Mortgage rates drop sharply after bailout plan

by Oliver 11. September 2008 16:26

An announcement that the government would intervene in the troubled lending giants Freddie Mac and Fannie Mae made long-term mortgage rates drop. The average rate on a 30-year, fixed-rate mortgage has fallen to 5.88 percent, down from 6.26 percent last week, according to Bankrate.

The average rate on a 15-year loan fell to 5.49 percent, down from 5.77 percent during the week prior. For the mortgage market, that represents a huge drop, virtually overnight.

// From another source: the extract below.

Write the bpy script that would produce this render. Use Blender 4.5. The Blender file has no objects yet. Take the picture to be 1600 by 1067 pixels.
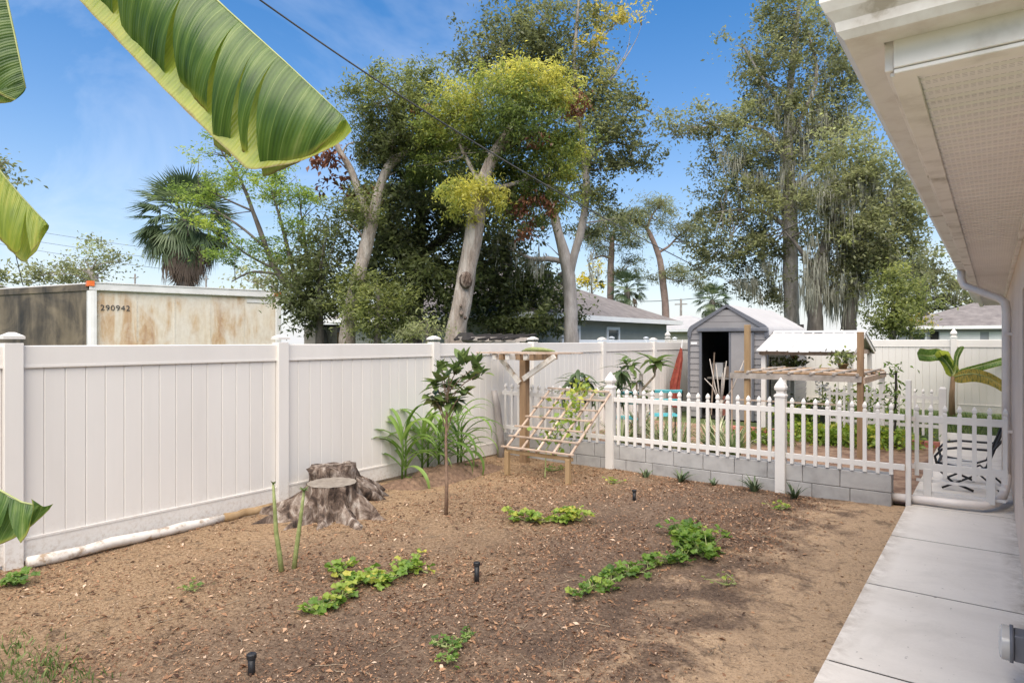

Mortgage rates fell because the government stepped in to guarantee billions of dollars in outstanding mortgage-backed securities issued by Fannie and Freddie, making them instantly more desirable to investors.

As investors bid up the price of mortgage-backed securities, that sent interest rates tumbling, with the average 30-year fixed rate falling below 6 percent for the first time since January, when rates stayed down only briefly.

This time, lenders say, rates are likely to stay low for much longer — good for homeowners, prospective buyers and the troubled real estate industry.

But for buyers or homeowners who want to refinance, the lower rates are good news, and brokers are hoping for a wave of new business.

But other brokers note that, while the newly lowered rates could last for a few months, they won’t stay below 6 percent forever and could climb back up to about 6.5 percent over the next year.